We left for our three day trek on Wednesday, eager to get our bodies moving again (although some of us have been getting into the Ladakhi spirit of a good volleyball game). Arriving at our first homestay reminded me of Tacmachik. The building was ancient and beautiful. I sat on the roof during some free time and enjoyed the view.
A great slope rises before me. The last of the sun's rays hitting the top. I see the grander of these great mountains, the evening light excentuating the curves and sharp ridges. It catches my eye as the light makes the rocks and dirt pop a rusty orange. An almost half moon rises just enough over the great slope so I can see it's almost faded white against the clean, pale, blue sky. A bird flutters in inturrupting my thoughts. I don't mind. I'm happy he's dropped by. He poses long enough for me to draw his picture. The proud white, puffed up chest, shows to me the diversity of life here. With all of these striking features of landscape, I sometimes feel that it's so empty here. Lifeless. As my friend flies away, I hear the thud of a rock and look to my right and see Changchup (a SECMOL student who joined us on the trek) standing by a stupa (a Buddhist monument/statue). He smiles and waves, and I return the gestures. I realize that the life here is in the people. Although I haven't known him, or the rest of the SECMOLpas, for very long, they are some of the nicest and most genuine people that I have had the pleasure to meet.
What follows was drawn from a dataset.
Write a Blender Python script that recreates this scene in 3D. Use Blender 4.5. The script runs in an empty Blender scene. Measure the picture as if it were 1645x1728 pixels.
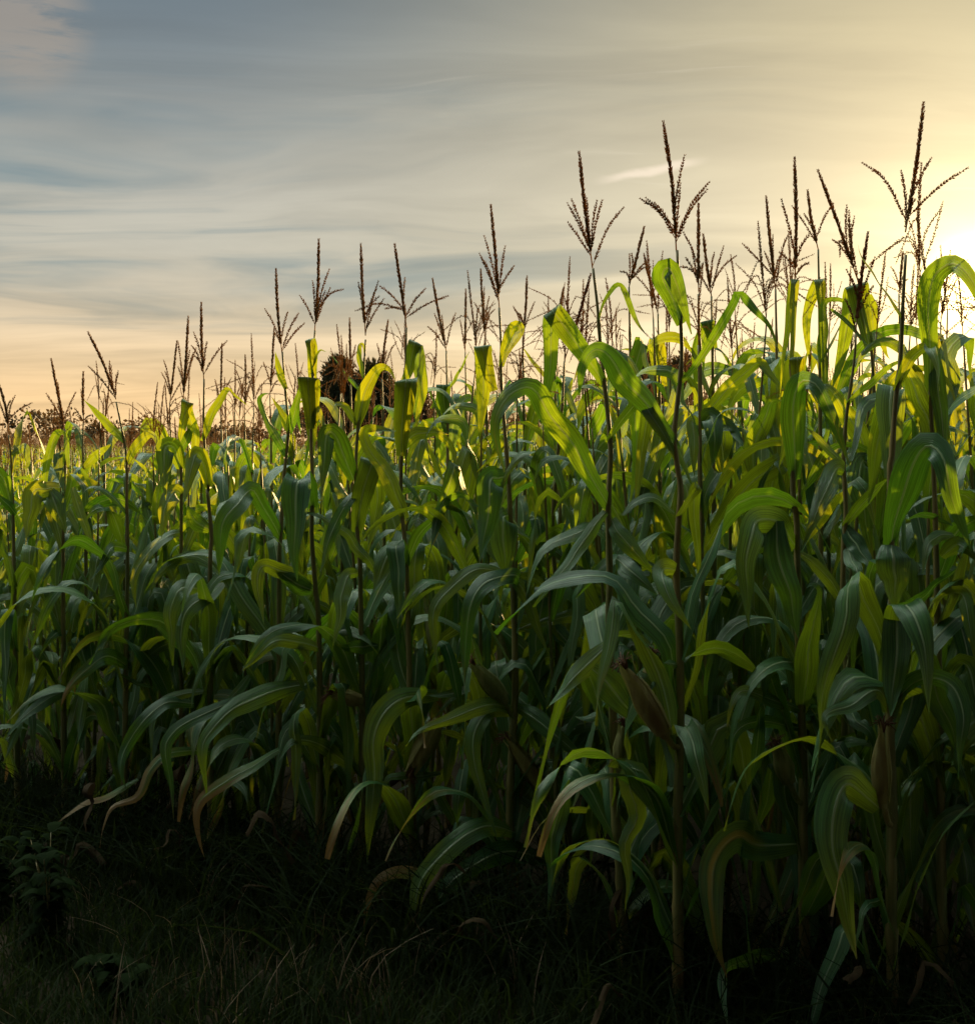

It's Fall here, I can smell it. The once green poplar trees are well into changing into a rich orange and yellow. The valley our village resides, is now in the shade between the towering mountains. The wind blows and I have goosebumps but I see the mountain range to my left, towards SECMOL, and they seem to blaze briliantly in the setting sun. The rim of the roof I'm on is lined with hay and grass stacks. They've turned a white-yellow in the strong sun. The pieces break with a satisfying snap. Above them, the faded and fraying prayer flags flutter. A small river runs through the valley below me. I hear the water rush over rocks. It's almost deafening in the clam silence. A group of those birds caw at each other. Their striking white and black tuxs seem so foreign in the life of many shades here. The moon rises higher and shines more briliantly. Dinner is ready and we are all (especially our stomachs) greatful towards the Ama-le for the warm food we receive.
It's the small things that have such an impact on me here. The beauty of where we walk, the high of reaching the top of the pass and hanging up prayer flags, finally seeing the village after our last day of hard trekking, and sitting with the people I've come to love and having a cup of hot tea. Jullay.

Emily Goldthwait

We visited a Tibetan Children’s Village in Choglamsar last week. The village was a happy place with a huge boarding school, basketball courts, and beautiful dorm rooms and gardens. Everything there was amazing. The children were all adorable and they seemed so happy. We walked into one class of children who seemed to be no older than four or five, and another with six or seven year olds playing with a painting program on so many computers. I wasn’t expecting it to be such a happy place, or a place for such educational opportunity. I was expecting sad refugees, except we learned that people from all over the world donate enough money every year to keep it from being a sad place, and the donations give the children a childhood that was so comparable to mine. I plan to sponsor a child when I go home. I would love to volunteer there at some point in my life too, but there are certain visa rules that would probably not permit that. I plan on going back there to the children’s village someday, whether it be just for a day visit, or to volunteer there for a long commitment. There are so many stories waiting to be told at Choglamsar, whether it be in the children’s village, or the main bazaar, and I want to capture them.